- SUPPLIED RECORDS -
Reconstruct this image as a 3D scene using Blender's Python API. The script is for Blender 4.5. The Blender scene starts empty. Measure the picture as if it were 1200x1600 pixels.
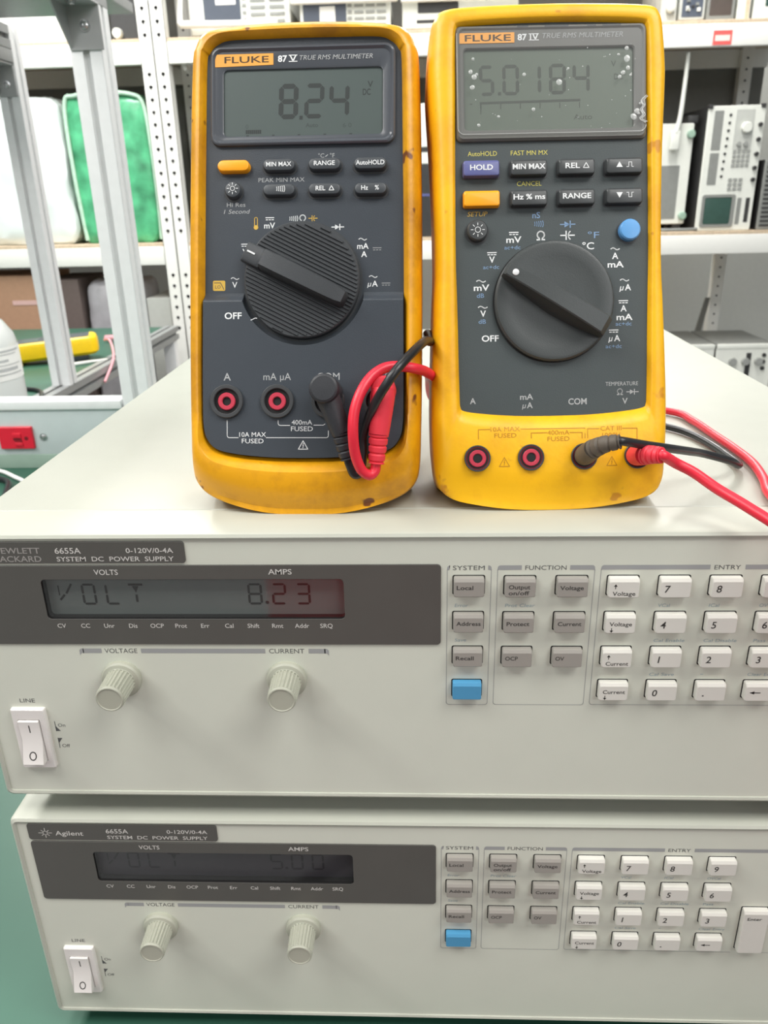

--

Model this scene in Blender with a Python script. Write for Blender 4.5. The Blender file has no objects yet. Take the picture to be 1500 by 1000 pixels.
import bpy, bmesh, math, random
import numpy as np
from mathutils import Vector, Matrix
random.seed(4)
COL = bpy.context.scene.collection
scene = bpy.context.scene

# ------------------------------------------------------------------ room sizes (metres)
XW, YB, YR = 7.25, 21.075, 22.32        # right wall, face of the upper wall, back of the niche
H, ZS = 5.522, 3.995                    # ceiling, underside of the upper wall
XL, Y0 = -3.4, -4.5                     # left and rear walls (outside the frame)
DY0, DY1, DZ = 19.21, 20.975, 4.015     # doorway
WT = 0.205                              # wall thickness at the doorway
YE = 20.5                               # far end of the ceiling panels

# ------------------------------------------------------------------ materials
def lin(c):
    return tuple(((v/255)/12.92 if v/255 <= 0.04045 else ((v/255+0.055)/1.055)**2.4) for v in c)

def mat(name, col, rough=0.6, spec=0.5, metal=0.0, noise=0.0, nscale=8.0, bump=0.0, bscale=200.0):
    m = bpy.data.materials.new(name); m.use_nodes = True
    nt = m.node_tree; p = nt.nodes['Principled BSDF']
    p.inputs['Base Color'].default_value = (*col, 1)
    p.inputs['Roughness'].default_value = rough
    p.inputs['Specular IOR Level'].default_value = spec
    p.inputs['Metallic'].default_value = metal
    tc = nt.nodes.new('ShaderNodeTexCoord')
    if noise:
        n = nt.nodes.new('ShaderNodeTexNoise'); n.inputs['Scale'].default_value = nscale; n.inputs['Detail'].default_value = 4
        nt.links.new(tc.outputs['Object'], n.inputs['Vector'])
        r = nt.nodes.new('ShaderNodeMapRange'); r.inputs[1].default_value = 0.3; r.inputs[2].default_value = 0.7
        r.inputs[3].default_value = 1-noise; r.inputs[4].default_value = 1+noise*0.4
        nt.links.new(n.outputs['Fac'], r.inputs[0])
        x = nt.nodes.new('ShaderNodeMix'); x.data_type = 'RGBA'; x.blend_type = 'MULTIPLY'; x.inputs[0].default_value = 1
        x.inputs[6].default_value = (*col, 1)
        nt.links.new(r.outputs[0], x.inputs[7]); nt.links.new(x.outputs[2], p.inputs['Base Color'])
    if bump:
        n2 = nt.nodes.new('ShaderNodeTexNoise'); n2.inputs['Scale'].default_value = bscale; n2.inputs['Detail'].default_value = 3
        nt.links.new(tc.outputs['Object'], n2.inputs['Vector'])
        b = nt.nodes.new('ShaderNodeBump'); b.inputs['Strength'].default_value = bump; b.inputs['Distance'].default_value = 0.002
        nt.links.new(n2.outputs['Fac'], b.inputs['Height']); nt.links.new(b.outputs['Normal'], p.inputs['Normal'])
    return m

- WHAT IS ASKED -
Retype precisely, and only, the span of lines that opens at the line containing "Model this scene" and closes at the line containing "scene = bpy.context.scene", both inclusive.

- TASK RESPONSE -
Model this scene in Blender with a Python script. Write for Blender 4.5. The Blender file has no objects yet. Take the picture to be 1500 by 1000 pixels.
import bpy, bmesh, math, random
import numpy as np
from mathutils import Vector, Matrix
random.seed(4)
COL = bpy.context.scene.collection
scene = bpy.context.scene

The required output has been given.